◆ Given information
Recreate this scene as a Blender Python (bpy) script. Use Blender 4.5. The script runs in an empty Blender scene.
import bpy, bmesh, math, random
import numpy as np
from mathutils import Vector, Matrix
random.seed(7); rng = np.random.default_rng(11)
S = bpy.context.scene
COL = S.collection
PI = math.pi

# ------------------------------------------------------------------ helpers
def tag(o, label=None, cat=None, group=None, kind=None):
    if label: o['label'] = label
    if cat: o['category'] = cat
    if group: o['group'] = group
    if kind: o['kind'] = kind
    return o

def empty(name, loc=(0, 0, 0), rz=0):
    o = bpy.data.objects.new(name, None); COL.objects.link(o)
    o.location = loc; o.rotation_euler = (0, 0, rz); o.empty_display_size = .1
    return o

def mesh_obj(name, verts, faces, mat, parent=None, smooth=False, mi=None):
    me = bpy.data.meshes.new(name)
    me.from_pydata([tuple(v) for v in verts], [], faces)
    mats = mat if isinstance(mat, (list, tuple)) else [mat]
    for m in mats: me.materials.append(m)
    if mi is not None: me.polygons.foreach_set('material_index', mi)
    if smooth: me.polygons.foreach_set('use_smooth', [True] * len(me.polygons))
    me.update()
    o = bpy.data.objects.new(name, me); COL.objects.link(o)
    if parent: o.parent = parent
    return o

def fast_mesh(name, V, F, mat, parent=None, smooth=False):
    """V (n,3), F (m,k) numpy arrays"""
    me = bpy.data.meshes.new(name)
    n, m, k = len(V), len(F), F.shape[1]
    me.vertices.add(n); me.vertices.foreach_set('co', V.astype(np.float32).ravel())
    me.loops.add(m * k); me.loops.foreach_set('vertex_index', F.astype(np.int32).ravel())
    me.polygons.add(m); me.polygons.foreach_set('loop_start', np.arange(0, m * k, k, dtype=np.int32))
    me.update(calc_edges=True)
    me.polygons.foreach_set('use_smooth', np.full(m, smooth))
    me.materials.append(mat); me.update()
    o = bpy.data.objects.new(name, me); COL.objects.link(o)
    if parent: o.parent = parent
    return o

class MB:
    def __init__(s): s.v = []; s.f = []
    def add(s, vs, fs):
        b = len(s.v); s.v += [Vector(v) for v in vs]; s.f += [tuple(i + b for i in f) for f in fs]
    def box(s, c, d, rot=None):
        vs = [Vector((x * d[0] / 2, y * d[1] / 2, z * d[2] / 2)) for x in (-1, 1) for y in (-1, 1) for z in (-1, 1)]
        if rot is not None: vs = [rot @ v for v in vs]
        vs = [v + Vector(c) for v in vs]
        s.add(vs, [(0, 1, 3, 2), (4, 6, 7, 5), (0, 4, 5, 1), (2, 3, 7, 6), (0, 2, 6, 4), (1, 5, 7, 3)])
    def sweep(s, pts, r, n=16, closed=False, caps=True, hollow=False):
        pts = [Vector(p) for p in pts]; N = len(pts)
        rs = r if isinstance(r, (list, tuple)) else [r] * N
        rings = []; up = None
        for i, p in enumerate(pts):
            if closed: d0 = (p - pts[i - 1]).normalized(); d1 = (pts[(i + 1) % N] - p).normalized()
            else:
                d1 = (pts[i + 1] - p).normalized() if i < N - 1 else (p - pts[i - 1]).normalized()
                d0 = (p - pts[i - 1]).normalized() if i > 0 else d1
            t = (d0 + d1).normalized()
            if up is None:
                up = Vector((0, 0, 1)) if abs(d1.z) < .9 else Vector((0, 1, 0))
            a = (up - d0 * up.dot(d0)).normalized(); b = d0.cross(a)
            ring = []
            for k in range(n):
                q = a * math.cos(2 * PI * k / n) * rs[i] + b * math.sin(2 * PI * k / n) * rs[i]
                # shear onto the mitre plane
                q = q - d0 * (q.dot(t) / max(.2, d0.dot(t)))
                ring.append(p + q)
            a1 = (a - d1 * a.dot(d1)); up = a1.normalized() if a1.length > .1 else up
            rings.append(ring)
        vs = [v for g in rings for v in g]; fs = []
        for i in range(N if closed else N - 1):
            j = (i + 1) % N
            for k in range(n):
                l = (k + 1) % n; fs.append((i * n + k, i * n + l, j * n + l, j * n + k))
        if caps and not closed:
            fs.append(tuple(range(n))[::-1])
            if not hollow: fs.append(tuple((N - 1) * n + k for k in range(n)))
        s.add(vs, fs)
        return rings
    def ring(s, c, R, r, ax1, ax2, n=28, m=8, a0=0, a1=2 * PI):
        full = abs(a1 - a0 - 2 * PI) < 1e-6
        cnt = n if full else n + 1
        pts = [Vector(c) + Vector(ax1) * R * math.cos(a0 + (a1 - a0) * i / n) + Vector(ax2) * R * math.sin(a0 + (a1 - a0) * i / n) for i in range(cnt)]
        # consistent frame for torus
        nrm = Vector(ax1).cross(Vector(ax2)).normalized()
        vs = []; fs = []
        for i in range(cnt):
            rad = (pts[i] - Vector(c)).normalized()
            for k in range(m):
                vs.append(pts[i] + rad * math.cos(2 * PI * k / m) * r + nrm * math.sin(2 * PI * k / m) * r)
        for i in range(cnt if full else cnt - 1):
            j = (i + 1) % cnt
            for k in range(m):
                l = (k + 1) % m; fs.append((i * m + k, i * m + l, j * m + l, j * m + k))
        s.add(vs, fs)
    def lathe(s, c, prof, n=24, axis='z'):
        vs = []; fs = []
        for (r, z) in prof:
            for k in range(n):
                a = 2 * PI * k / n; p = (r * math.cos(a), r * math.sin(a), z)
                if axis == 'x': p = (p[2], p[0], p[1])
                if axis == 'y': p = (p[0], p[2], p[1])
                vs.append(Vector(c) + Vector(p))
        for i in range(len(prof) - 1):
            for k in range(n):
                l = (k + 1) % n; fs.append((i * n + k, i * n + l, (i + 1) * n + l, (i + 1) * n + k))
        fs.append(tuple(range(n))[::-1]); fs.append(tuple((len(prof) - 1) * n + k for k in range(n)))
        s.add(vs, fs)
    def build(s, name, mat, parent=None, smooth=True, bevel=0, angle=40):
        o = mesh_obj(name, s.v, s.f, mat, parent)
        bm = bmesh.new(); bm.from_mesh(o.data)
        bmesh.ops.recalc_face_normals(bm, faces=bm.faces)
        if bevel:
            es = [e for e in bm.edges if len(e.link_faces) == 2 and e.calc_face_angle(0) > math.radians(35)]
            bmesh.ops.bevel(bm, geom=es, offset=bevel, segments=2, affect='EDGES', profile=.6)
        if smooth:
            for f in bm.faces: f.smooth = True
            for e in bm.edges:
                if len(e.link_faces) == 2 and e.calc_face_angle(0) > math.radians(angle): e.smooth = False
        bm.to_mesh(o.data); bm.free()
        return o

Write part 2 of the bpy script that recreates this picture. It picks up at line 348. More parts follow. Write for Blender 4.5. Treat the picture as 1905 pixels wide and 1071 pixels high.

◆ What is needed
Please restate the whole listing word for word.

◆ Solution
Recreate this scene as a Blender Python (bpy) script. Use Blender 4.5. The script runs in an empty Blender scene.
import bpy, bmesh, math, random
import numpy as np
from mathutils import Vector, Matrix
random.seed(7); rng = np.random.default_rng(11)
S = bpy.context.scene
COL = S.collection
PI = math.pi

# ------------------------------------------------------------------ helpers
def tag(o, label=None, cat=None, group=None, kind=None):
    if label: o['label'] = label
    if cat: o['category'] = cat
    if group: o['group'] = group
    if kind: o['kind'] = kind
    return o

def empty(name, loc=(0, 0, 0), rz=0):
    o = bpy.data.objects.new(name, None); COL.objects.link(o)
    o.location = loc; o.rotation_euler = (0, 0, rz); o.empty_display_size = .1
    return o

def mesh_obj(name, verts, faces, mat, parent=None, smooth=False, mi=None):
    me = bpy.data.meshes.new(name)
    me.from_pydata([tuple(v) for v in verts], [], faces)
    mats = mat if isinstance(mat, (list, tuple)) else [mat]
    for m in mats: me.materials.append(m)
    if mi is not None: me.polygons.foreach_set('material_index', mi)
    if smooth: me.polygons.foreach_set('use_smooth', [True] * len(me.polygons))
    me.update()
    o = bpy.data.objects.new(name, me); COL.objects.link(o)
    if parent: o.parent = parent
    return o

def fast_mesh(name, V, F, mat, parent=None, smooth=False):
    """V (n,3), F (m,k) numpy arrays"""
    me = bpy.data.meshes.new(name)
    n, m, k = len(V), len(F), F.shape[1]
    me.vertices.add(n); me.vertices.foreach_set('co', V.astype(np.float32).ravel())
    me.loops.add(m * k); me.loops.foreach_set('vertex_index', F.astype(np.int32).ravel())
    me.polygons.add(m); me.polygons.foreach_set('loop_start', np.arange(0, m * k, k, dtype=np.int32))
    me.update(calc_edges=True)
    me.polygons.foreach_set('use_smooth', np.full(m, smooth))
    me.materials.append(mat); me.update()
    o = bpy.data.objects.new(name, me); COL.objects.link(o)
    if parent: o.parent = parent
    return o

class MB:
    def __init__(s): s.v = []; s.f = []
    def add(s, vs, fs):
        b = len(s.v); s.v += [Vector(v) for v in vs]; s.f += [tuple(i + b for i in f) for f in fs]
    def box(s, c, d, rot=None):
        vs = [Vector((x * d[0] / 2, y * d[1] / 2, z * d[2] / 2)) for x in (-1, 1) for y in (-1, 1) for z in (-1, 1)]
        if rot is not None: vs = [rot @ v for v in vs]
        vs = [v + Vector(c) for v in vs]
        s.add(vs, [(0, 1, 3, 2), (4, 6, 7, 5), (0, 4, 5, 1), (2, 3, 7, 6), (0, 2, 6, 4), (1, 5, 7, 3)])
    def sweep(s, pts, r, n=16, closed=False, caps=True, hollow=False):
        pts = [Vector(p) for p in pts]; N = len(pts)
        rs = r if isinstance(r, (list, tuple)) else [r] * N
        rings = []; up = None
        for i, p in enumerate(pts):
            if closed: d0 = (p - pts[i - 1]).normalized(); d1 = (pts[(i + 1) % N] - p).normalized()
            else:
                d1 = (pts[i + 1] - p).normalized() if i < N - 1 else (p - pts[i - 1]).normalized()
                d0 = (p - pts[i - 1]).normalized() if i > 0 else d1
            t = (d0 + d1).normalized()
            if up is None:
                up = Vector((0, 0, 1)) if abs(d1.z) < .9 else Vector((0, 1, 0))
            a = (up - d0 * up.dot(d0)).normalized(); b = d0.cross(a)
            ring = []
            for k in range(n):
                q = a * math.cos(2 * PI * k / n) * rs[i] + b * math.sin(2 * PI * k / n) * rs[i]
                # shear onto the mitre plane
                q = q - d0 * (q.dot(t) / max(.2, d0.dot(t)))
                ring.append(p + q)
            a1 = (a - d1 * a.dot(d1)); up = a1.normalized() if a1.length > .1 else up
            rings.append(ring)
        vs = [v for g in rings for v in g]; fs = []
        for i in range(N if closed else N - 1):
            j = (i + 1) % N
            for k in range(n):
                l = (k + 1) % n; fs.append((i * n + k, i * n + l, j * n + l, j * n + k))
        if caps and not closed:
            fs.append(tuple(range(n))[::-1])
            if not hollow: fs.append(tuple((N - 1) * n + k for k in range(n)))
        s.add(vs, fs)
        return rings
    def ring(s, c, R, r, ax1, ax2, n=28, m=8, a0=0, a1=2 * PI):
        full = abs(a1 - a0 - 2 * PI) < 1e-6
        cnt = n if full else n + 1
        pts = [Vector(c) + Vector(ax1) * R * math.cos(a0 + (a1 - a0) * i / n) + Vector(ax2) * R * math.sin(a0 + (a1 - a0) * i / n) for i in range(cnt)]
        # consistent frame for torus
        nrm = Vector(ax1).cross(Vector(ax2)).normalized()
        vs = []; fs = []
        for i in range(cnt):
            rad = (pts[i] - Vector(c)).normalized()
            for k in range(m):
                vs.append(pts[i] + rad * math.cos(2 * PI * k / m) * r + nrm * math.sin(2 * PI * k / m) * r)
        for i in range(cnt if full else cnt - 1):
            j = (i + 1) % cnt
            for k in range(m):
                l = (k + 1) % m; fs.append((i * m + k, i * m + l, j * m + l, j * m + k))
        s.add(vs, fs)
    def lathe(s, c, prof, n=24, axis='z'):
        vs = []; fs = []
        for (r, z) in prof:
            for k in range(n):
                a = 2 * PI * k / n; p = (r * math.cos(a), r * math.sin(a), z)
                if axis == 'x': p = (p[2], p[0], p[1])
                if axis == 'y': p = (p[0], p[2], p[1])
                vs.append(Vector(c) + Vector(p))
        for i in range(len(prof) - 1):
            for k in range(n):
                l = (k + 1) % n; fs.append((i * n + k, i * n + l, (i + 1) * n + l, (i + 1) * n + k))
        fs.append(tuple(range(n))[::-1]); fs.append(tuple((len(prof) - 1) * n + k for k in range(n)))
        s.add(vs, fs)
    def build(s, name, mat, parent=None, smooth=True, bevel=0, angle=40):
        o = mesh_obj(name, s.v, s.f, mat, parent)
        bm = bmesh.new(); bm.from_mesh(o.data)
        bmesh.ops.recalc_face_normals(bm, faces=bm.faces)
        if bevel:
            es = [e for e in bm.edges if len(e.link_faces) == 2 and e.calc_face_angle(0) > math.radians(35)]
            bmesh.ops.bevel(bm, geom=es, offset=bevel, segments=2, affect='EDGES', profile=.6)
        if smooth:
            for f in bm.faces: f.smooth = True
            for e in bm.edges:
                if len(e.link_faces) == 2 and e.calc_face_angle(0) > math.radians(angle): e.smooth = False
        bm.to_mesh(o.data); bm.free()
        return o

Write part 2 of the bpy script that recreates this picture. It picks up at line 348. More parts follow. Write for Blender 4.5. Treat the picture as 1905 pixels wide and 1071 pixels high.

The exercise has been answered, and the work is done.